Haworth Parish Church will forever be linked with the novels and poems of the Bronte sisters, who’s legacy brings many visitors to the church every year.

The Brontes came to Haworth in 1820, as their father, Patrick, had been offered the living of Haworth Parish Church. Patrick had first been asked to come to Haworth in 1819 by the Bishop of Bradford. However, the Bishop had gone over the church trustee’s heads in appointing Bronte, so they were against the idea. Feeling he could not become incumbent of Haworth without the trustee’s support, Bronte declined the position and Samuel Redhead was appointed in his place. As Redhead had also been appointed without consulting the trustees, the parishioners of Haworth were understandably riled, and their unruly behaviour lead to Redhead becoming the shortest serving incumbent in the church’s history, lasting only 6 weeks.

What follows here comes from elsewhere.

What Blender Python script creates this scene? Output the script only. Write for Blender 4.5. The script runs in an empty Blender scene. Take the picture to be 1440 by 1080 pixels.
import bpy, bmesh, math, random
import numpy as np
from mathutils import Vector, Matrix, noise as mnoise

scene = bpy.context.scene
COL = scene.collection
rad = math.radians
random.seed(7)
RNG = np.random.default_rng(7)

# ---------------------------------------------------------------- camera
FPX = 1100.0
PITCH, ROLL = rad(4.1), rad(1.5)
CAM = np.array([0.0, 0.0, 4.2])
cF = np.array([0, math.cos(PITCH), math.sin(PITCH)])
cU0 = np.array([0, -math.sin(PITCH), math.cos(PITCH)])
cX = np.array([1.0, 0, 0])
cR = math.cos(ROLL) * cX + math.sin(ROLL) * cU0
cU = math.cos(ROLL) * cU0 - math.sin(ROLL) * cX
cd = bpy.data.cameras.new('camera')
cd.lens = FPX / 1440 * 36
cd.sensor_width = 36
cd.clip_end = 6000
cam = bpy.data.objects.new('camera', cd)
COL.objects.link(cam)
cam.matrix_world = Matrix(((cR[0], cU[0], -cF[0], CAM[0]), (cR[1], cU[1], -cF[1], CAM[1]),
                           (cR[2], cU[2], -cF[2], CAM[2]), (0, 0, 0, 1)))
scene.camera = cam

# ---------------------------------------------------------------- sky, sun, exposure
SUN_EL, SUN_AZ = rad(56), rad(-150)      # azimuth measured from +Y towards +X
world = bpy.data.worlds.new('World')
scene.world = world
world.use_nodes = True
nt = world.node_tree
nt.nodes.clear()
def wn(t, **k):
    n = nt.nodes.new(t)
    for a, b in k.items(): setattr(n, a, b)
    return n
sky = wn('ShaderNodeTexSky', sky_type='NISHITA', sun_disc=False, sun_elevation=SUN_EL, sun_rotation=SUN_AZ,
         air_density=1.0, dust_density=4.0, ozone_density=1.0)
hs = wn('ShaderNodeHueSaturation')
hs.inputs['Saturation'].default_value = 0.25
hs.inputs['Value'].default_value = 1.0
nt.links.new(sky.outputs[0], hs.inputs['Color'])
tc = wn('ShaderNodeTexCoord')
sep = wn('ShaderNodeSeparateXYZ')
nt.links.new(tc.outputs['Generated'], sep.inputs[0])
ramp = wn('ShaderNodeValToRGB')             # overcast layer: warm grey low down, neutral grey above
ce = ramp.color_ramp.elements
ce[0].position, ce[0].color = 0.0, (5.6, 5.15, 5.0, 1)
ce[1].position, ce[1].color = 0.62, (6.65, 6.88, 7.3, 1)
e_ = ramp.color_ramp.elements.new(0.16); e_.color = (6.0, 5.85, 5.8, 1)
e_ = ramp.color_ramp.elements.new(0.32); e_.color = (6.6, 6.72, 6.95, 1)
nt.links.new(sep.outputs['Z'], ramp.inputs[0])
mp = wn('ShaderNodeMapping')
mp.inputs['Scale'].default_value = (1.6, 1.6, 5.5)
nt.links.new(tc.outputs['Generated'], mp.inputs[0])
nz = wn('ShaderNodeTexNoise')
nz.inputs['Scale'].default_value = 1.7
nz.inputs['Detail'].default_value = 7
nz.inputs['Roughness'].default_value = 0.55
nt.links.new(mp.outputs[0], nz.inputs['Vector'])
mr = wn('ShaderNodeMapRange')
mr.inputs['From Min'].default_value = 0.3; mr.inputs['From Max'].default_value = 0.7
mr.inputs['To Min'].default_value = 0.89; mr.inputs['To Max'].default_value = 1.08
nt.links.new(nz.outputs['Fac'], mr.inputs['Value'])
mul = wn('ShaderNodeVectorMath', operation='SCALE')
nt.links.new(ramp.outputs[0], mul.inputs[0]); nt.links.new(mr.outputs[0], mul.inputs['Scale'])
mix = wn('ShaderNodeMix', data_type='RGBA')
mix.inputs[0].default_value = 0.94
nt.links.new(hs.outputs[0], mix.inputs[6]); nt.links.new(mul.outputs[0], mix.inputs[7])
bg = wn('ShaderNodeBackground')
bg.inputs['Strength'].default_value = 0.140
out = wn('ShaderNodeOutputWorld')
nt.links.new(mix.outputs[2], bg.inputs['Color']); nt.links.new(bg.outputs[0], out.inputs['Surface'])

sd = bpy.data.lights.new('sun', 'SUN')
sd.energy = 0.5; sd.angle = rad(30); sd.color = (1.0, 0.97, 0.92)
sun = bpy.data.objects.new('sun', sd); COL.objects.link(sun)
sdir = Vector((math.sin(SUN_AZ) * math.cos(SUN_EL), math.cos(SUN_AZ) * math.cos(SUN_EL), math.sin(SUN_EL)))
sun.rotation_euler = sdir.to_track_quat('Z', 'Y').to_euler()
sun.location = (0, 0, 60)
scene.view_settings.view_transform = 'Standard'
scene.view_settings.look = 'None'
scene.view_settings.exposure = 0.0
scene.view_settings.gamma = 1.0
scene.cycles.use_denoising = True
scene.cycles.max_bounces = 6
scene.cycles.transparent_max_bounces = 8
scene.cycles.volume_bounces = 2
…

In 1820, with the trustee’s agreement, Patrick began the 41 years he would spend as Vicar of Haworth Parish Church. Patrick was a conscientious priest, carrying out his duties as well as directing the National and Sunday Schools. Patrick’s Sunday School is still standing today, you can find out more information about it here. He was a talented preacher and this combined with the high birthrate meant he baptised around 290 children a year. Unfortunately due to the fact that at that time, the life expectancy in Haworth was only around 22 years of age, and 40% of children dying before their 6th birthday, Bronte also held many funerals.

Patrick Bronte’s memory is sometimes overshadowed by that of his famous and talented children. Yet in Haworth, then a small, busy, over-crowded mill town, he made a lasting difference to the population with his improvements in education and sanitation as well as performing the role of a popular rural vicar.